[Problem statement]: Starting at the first line of the listing below, repeat each line exactly until the line containing "scene.camera = cam", which you include. Leave out pictures.

[Data section]:
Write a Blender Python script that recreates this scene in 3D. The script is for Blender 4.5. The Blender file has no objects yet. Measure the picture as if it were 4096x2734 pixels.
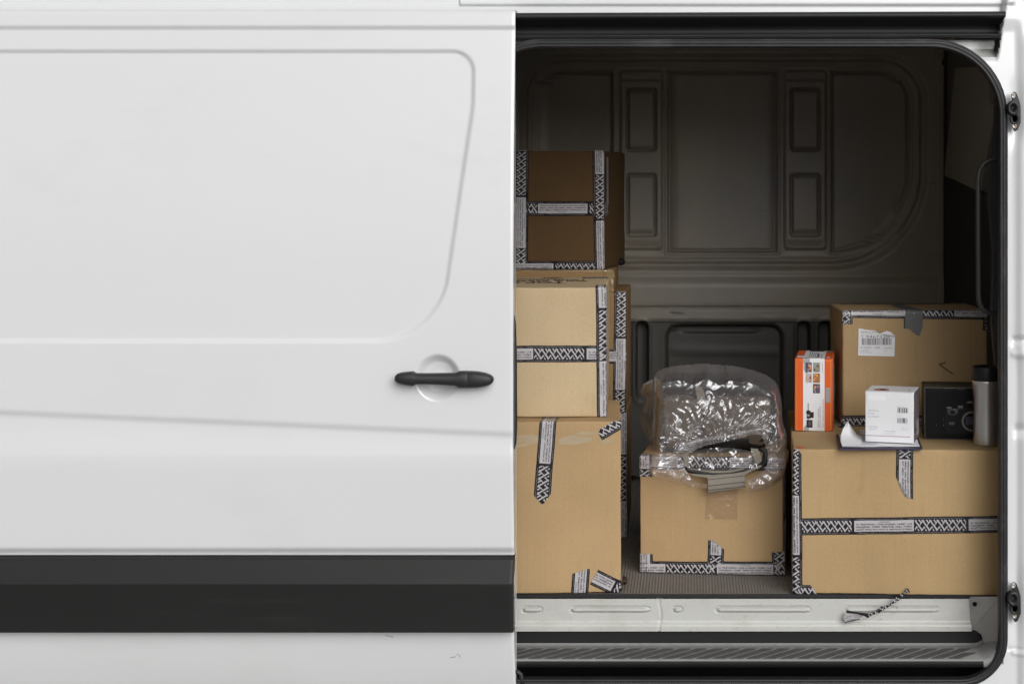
import bpy, bmesh, math, random
import numpy as np
from mathutils import Vector, Matrix, noise

random.seed(4)
scene = bpy.context.scene
COL = scene.collection
R = math.radians

# ------------------------------------------------------------------ camera
# A level camera four metres from the van, its lens shifted so that verticals stay upright.
S = 0.00065                    # metres on the van's side per photo pixel
XV, YV, DIST = 2760.0, 750.0, 4.0
CX, CZ = (XV - 2048.0) * S, 1.70
cam_d = bpy.data.cameras.new('camera')
cam = bpy.data.objects.new('camera', cam_d)
COL.objects.link(cam)
cam.location = (CX, -DIST, CZ)
cam.rotation_euler = (R(90), 0, 0)
cam_d.sensor_width = 36
WIDTH = 4096 * S
cam_d.lens = 36 * DIST / WIDTH
cam_d.shift_x = -CX / WIDTH
cam_d.shift_y = -(1367 - YV) * S / WIDTH
cam_d.clip_start = 0.05
cam_d.clip_end = 500
scene.camera = cam

# ------------------------------------------------------------------ light: overcast day
SUN_EL, SUN_AZ = 27.0, 25.0      # azimuth: degrees to the right of straight in front of the van
world = bpy.data.worlds.new('World')
scene.world = world
world.use_nodes = True
wn, wl = world.node_tree.nodes, world.node_tree.links
bg = wn['Background']
sky = wn.new('ShaderNodeTexSky')
sky.sky_type = 'NISHITA'
sky.sun_disc = False
sky.sun_elevation = R(SUN_EL)
sky.sun_rotation = R(180 - SUN_AZ)
sky.air_density = 1.0
sky.dust_density = 6.0
sky.ozone_density = 1.0
hs = wn.new('ShaderNodeHueSaturation')
hs.inputs['Saturation'].default_value = 0.04
wl.new(sky.outputs[0], hs.inputs['Color'])
wl.new(hs.outputs[0], bg.inputs['Color'])
bg.inputs['Strength'].default_value = 0.085
sun_d = bpy.data.lights.new('sun', 'SUN')
sun = bpy.data.objects.new('sun', sun_d)
COL.objects.link(sun)
sun_d.energy = 1.5
sun_d.angle = R(52)
sun_d.color = (1.0, 0.995, 0.985)
d = Vector((math.sin(R(SUN_AZ)) * math.cos(R(SUN_EL)), -math.cos(R(SUN_AZ)) * math.cos(R(SUN_EL)), math.sin(R(SUN_EL))))
sun.rotation_euler = d.to_track_quat('Z', 'Y').to_euler()
sun.location = d * 20
vs = scene.view_settings
vs.view_transform = 'Standard'
vs.look = 'None'
vs.gamma = 1
vs.use_curve_mapping = False
vs.exposure = -0.22
scene.render.engine = 'CYCLES'
scene.cycles.max_bounces = 10
scene.cycles.transparent_max_bounces = 12

# ------------------------------------------------------------------ helpers: points
def W(px, py, y):
    k = (DIST + y) / DIST
    return Vector((CX + (px - XV) * S * k, y, CZ - (py - YV) * S * k))
def depth_on(py, z):            # depth at which a level surface of height z is seen on photo row py
    return DIST * (CZ - z) / ((py - YV) * S) - DIST
def on_x(px, py, X):            # point of the upright plane x = X seen at a photo pixel
    k = (X - CX) / ((px - XV) * S)
    return Vector((X, DIST * k - DIST, CZ - (py - YV) * S * k))
def sst(a, b, x):
    t = np.clip((x - a) / (b - a), 0, 1)
    return t * t * (3 - 2 * t)

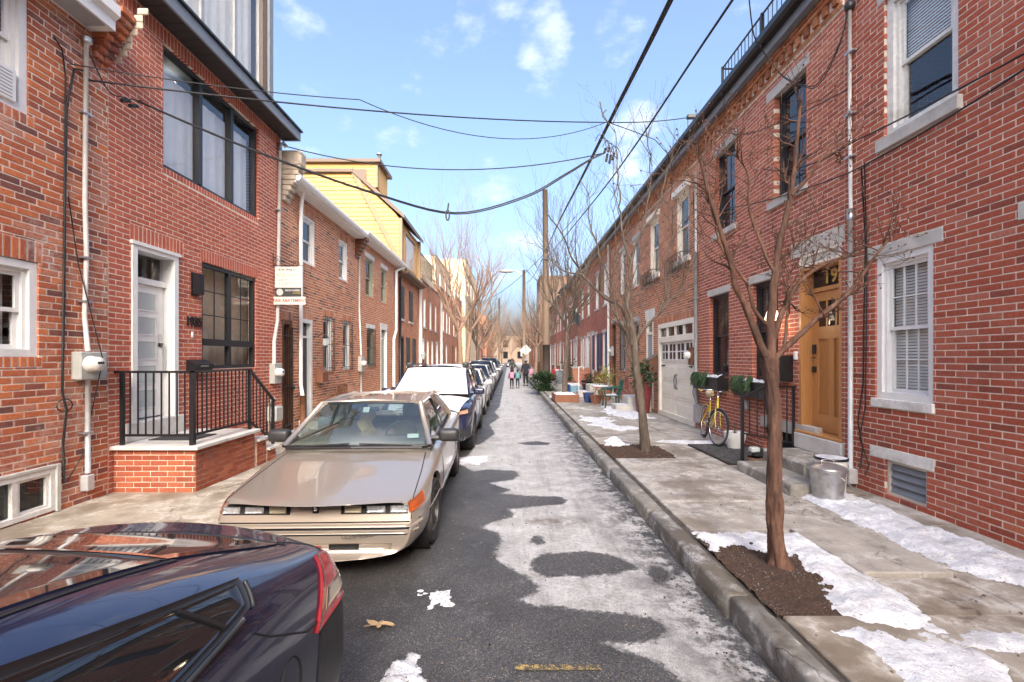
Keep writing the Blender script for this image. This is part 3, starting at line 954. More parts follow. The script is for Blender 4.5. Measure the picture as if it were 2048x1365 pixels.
def set_bricks(T, parent, rects, X, side, mat, n_ind, tones=None, jit=.0018, axis='Y', out=None):
    """lay the bricks: the largest in view as objects of their own, the rest as one mesh"""
    cand = []
    for r in rects:
        a, b, c, d = r
        cx = (X, (a + b) / 2, (c + d) / 2) if axis == 'Y' else ((a + b) / 2, X, (c + d) / 2)
        px, py = px_of(*cx)
        vis = -20 < px < 2068 and -20 < py < 1385
        dist = max(cx[1], .5)
        w = abs(px_of(X, b, cx[2])[0] - px_of(X, a, cx[2])[0]) if axis == 'Y' else (b - a) * 910 / dist
        cand.append(((w * (d - c) / dist) if vis else 0, r))
    cand.sort(key=lambda t: -t[0])
    cache, rest = {}, MB()
    for k, (ar, r) in enumerate(cand):
        a, b, c, d = r
        t = tones(r) if tones else random.random()
        x = X - side * random.random() * jit
        wz = .0035 * mnoise.noise((a * .6, c * 1.3, X)) + random.uniform(-.0008, .0008); c += wz; d += wz
        if k < n_ind and ar > 0:
            tq = min(int(t * 10), 9)
            key = (round(b - a, 3), round(d - c, 3), tq)
            if key not in cache:
                m_ = MB()
                brick_geo(m_, 0, side, -(b - a) / 2, (b - a) / 2, -(d - c) / 2, (d - c) / 2, (tq + .5) / 10, axis=axis)
                me_ = m_.mesh('brick', tones=True)
                me_.materials.append(mat)
                cache[key] = me_
            o = bpy.data.objects.new('brick', cache[key])
            COL.objects.link(o)
            o.parent = parent
            p_ = (x, (a + b) / 2, (c + d) / 2) if axis == 'Y' else ((a + b) / 2, x, (c + d) / 2)
            o.location = (p_[0] - T.loc[0], p_[1] - T.loc[1], p_[2] - T.loc[2])
        else:
            brick_geo(rest, x, side, a, b, c, d, t, axis=axis)
    if rest.v:
        o = T.part('brick', rest, mat, parent, tones=True, kind='stuff')

def wall(T, X, side, Y0, Y1, z0, z1, holes, clips=(), mat=None, mortar=None, L=.213, H=.0677, joint=.0115, n_ind=0, soldiers=(), phase=0., tones=None,
         wallz1=None, rag=.004, rects_extra=()):
    mb = MB()
    slab_with_holes(mb, X + side * .0032, side, Y0, Y1, min(z0, 0), wallz1 or z1, holes)
    w = T.part('wall', mb, mortar)
    rects = lay(Y0, Y1, z0, z1, list(holes) + list(clips), L, H, joint, phase, soldiers, rag) + list(rects_extra)
    set_bricks(T, w, rects, X, side, mat, n_ind, tones)
    return w

def plain_wall(T, X, side, Y0, Y1, z0, z1, holes, mat, rev=.14):
    mb = MB()
    slab_with_holes(mb, X, side, Y0, Y1, z0, z1, holes, rev, 0)
    return T.part('wall', mb, mat)

def shell(T, X, side, Y0, Y1, z1, mat, depth=8., floor=3.0, rd=2.6):
    """party walls, back wall, floors and roof, so that the house is closed"""
    mb = MB()
    xb = X + side * depth
    a, b = Y0 + .012, Y1 - .012
    x0 = X + side * .02
    mb.quad((xb, a, 0), (xb, b, 0), (xb, b, z1), (xb, a, z1))
    mb.quad((x0, a, 0), (xb, a, 0), (xb, a, z1), (x0, a, z1))
    mb.quad((x0, b, 0), (xb, b, 0), (xb, b, z1), (x0, b, z1))
    T.part('party_wall', mb, mat)
    mb = MB()
    mb.quad((x0, a, z1 - .05), (xb, a, z1 - .05), (xb, b, z1 - .05), (x0, b, z1 - .05))
    T.part('roof', mb, MT['slate_paint'])
    mb = MB()
    xi = X + side * .3
    mb.quad((xi, a + .02, floor), (xb, a + .02, floor), (xb, b - .02, floor), (xi, b - .02, floor))
    mb.quad((X + side * rd, a + .02, 0), (X + side * rd, b - .02, 0), (X + side * rd, b - .02, z1 - .1), (X + side * rd, a + .02, z1 - .1))
    T.part('room', mb, MT['room'])

def bars(mb, X, side, d0, d1, ya, yb, za, zb, w, wb=None):
    """four bars of a rectangular frame between depths d0 and d1"""
    wb = wb or w
    x0, x1 = X + side * d0, X + side * d1
    mb.box(x0, x1, ya, ya + w, za, zb)
    mb.box(x0, x1, yb - w, yb, za, zb)
    mb.box(x0 + side * .001, x1 - side * .001, ya + w, yb - w, za, za + wb)
    mb.box(x0 + side * .001, x1 - side * .001, ya + w, yb - w, zb - w, zb)

def sash(T, X, side, ya, yb, za, zb, rec=.10, fw=.05, mat='white_paint', gl='glass', split=.5, mun=None, mun2=None, blind=None, name='window', casing=0., sw_=.04, curtain_or_reflection=None, mun_w=.016):
    """double-hung window set back in its opening"""
    mb = MB()
    f = mb
    ya0, yb0, za0, zb0 = ya, yb, za, zb
    if casing:
        bars(f, X, side, rec - .03, rec + .06, ya, yb, za, zb, casing)
        ya, yb, za, zb = ya + casing, yb - casing, za + casing * .6, zb - casing
    bars(f, X, side, rec + .005, rec + .09, ya, yb, za, zb, fw)
    a, b, c, d = ya + fw, yb - fw, za + fw, zb - fw
    panes = MB()
    parts = [(c, d, .03, mun)] if split is None else [(c + (d - c) * split - .02, d, .03, mun), (c, c + (d - c) * split + .02, .058, mun2)]
    pl = []
    for (z0, z1, dd, mu) in parts:
        bars(f, X, side, rec + dd, rec + dd + .028, a, b, z0, z1, sw_)
        xg = X + side * (rec + dd + .016)
        p = MB()
        p.quad((xg, a + sw_ * .8, z0 + sw_ * .8), (xg, b - sw_ * .8, z0 + sw_ * .8), (xg, b - sw_ * .8, z1 - sw_ * .8), (xg, a + sw_ * .8, z1 - sw_ * .8))
        pl.append(p)
        if mu:
            nx_, ny_ = mu
            for k in range(1, nx_):
                yy = a + sw_ + (b - a - 2 * sw_) * k / nx_
                f.box(xg - side * .008, xg + side * .006, yy - mun_w / 2, yy + mun_w / 2, z0 + sw_, z1 - sw_)
            for k in range(1, ny_):
                q = z0 + sw_ + (z1 - z0 - 2 * sw_) * k / ny_
                f.box(xg - side * .009, xg + side * .007, a + sw_, b - sw_, q - mun_w / 2, q + mun_w / 2)
    w = T.part(name, f, MT[mat])
    for p in pl:
        T.part('pane', p, MT[gl], w)
    if blind:
        z0, z1 = zb0 - (zb0 - za0) * blind, zb0 - fw
        s_ = MB()
        k = int((z1 - z0) / .035)
        xb = X + side * (rec + .10)
        for i in range(k):
            q = z0 + i * .035
            s_.quad((xb, a, q), (xb, b, q), (xb + side * .012, b, q + .030), (xb + side * .012, a, q + .030))
        T.part('blind', s_, MT['blind'], w)
    if curtain_or_reflection:
        s_ = MB()
        xb = X + side * (rec + .17)
        for (u0, u1) in curtain_or_reflection:
            def Pc(u, v):
                yy = a + (b - a) * (u0 + (u1 - u0) * u)
                return (xb + side * .02 * math.sin(u * 22), yy, za0 + (zb0 - za0) * v)
            s_.grid(Pc, 24, 1)
        T.part('curtain_or_reflection', s_, MT['curtain_or_reflection'], w, smooth=True)
    return w

def rod(T, name, pts, r, mat, parent=None, n=8):
    mb = MB(); mb.tube(pts, r, n)
    return T.part(name, mb, MT[mat], parent, smooth=True)

def bx(T, name, x0, x1, y0, y1, z0, z1, mat, c=.004, parent=None):
    mb = MB(); mb.rbox(x0, x1, y0, y1, z0, z1, c)
    return T.part(name, mb, MT[mat], parent)

def dentil_cornice(T, X, Y0, Y1, zb=6.50, pitch=.2, single=True):
    """corbelled brick band with dentils, gutter board and gutter, on the right-hand terrace"""
    mb = MB()
    def row(z0, z1, out):
        n = int(round((Y1 - Y0) / .213)); w = (Y1 - Y0) / n
        for i in range(n):
            brick_geo(mb, X - out, 1, Y0 + i * w + .004, Y0 + (i + 1) * w - .004, z0 + .004, z1 - .004, random.random())
    row(zb, zb + .068, .03); row(zb + .204, zb + .272, .075); row(zb + .272, zb + .34, .09)
    m2 = MB(); m2.box(X - .02, X + .1, Y0, Y1, zb + .002, zb + .34)
    T.part('frieze', m2, MT['mortar_grey'])
    T.part('brick_band', mb, MT['brick_orange'], tones=True, kind='stuff')
    n = int((Y1 - Y0) / pitch)
    d = MB()
    for i in range(n):
        y = Y0 + (i + .25) * pitch
        if single:
            e = MB(); brick_geo(e, 0, 1, 0, pitch * .5, 0, .136, random.random() * .99)
            T.part('dentil', e, MT['brick_orange'], local=True, tones=True).location = (X - .065 - T.loc[0], y - T.loc[1], zb + .068 - T.loc[2])
        else:
            brick_geo(d, X - .065, 1, y, y + pitch * .5, zb + .068, zb + .204, random.random())
    if d.v: T.part('dentil', d, MT['brick_orange'], tones=True, kind='stuff')

def gutter_right(T, X, Y0, Y1, z=6.84, board='slate_paint'):
    bx(T, 'gutter_board', X - .20, X + .1, Y0 + .01, Y1 - .01, z, z + .17, board, .006)
    mb = MB()
    pr = [(.0, .0), (-.02, .05), (-.06, .085), (-.12, .085), (-.14, .13), (-.12, .135), (-.02, .13)]
    mb.prism([(X - .20 + u, z + .16 + v) for u, v in [(0, -.02), (-.10, -.02), (-.14, .03), (-.14, .13), (-.12, .13), (0, .12)]], Y0 + .012, Y1 - .012, 'Y')
    T.part('gutter', mb, MT['black_paint'])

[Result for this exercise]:
Write a Blender Python script that recreates this scene in 3D. The script is for Blender 4.5. The Blender file has no objects yet. Measure the picture as if it were 4096x2734 pixels.
import bpy, bmesh, math, random
import numpy as np
from mathutils import Vector, Matrix, noise

random.seed(4)
scene = bpy.context.scene
COL = scene.collection
R = math.radians

# ------------------------------------------------------------------ camera
# A level camera four metres from the van, its lens shifted so that verticals stay upright.
S = 0.00065                    # metres on the van's side per photo pixel
XV, YV, DIST = 2760.0, 750.0, 4.0
CX, CZ = (XV - 2048.0) * S, 1.70
cam_d = bpy.data.cameras.new('camera')
cam = bpy.data.objects.new('camera', cam_d)
COL.objects.link(cam)
cam.location = (CX, -DIST, CZ)
cam.rotation_euler = (R(90), 0, 0)
cam_d.sensor_width = 36
WIDTH = 4096 * S
cam_d.lens = 36 * DIST / WIDTH
cam_d.shift_x = -CX / WIDTH
cam_d.shift_y = -(1367 - YV) * S / WIDTH
cam_d.clip_start = 0.05
cam_d.clip_end = 500
scene.camera = cam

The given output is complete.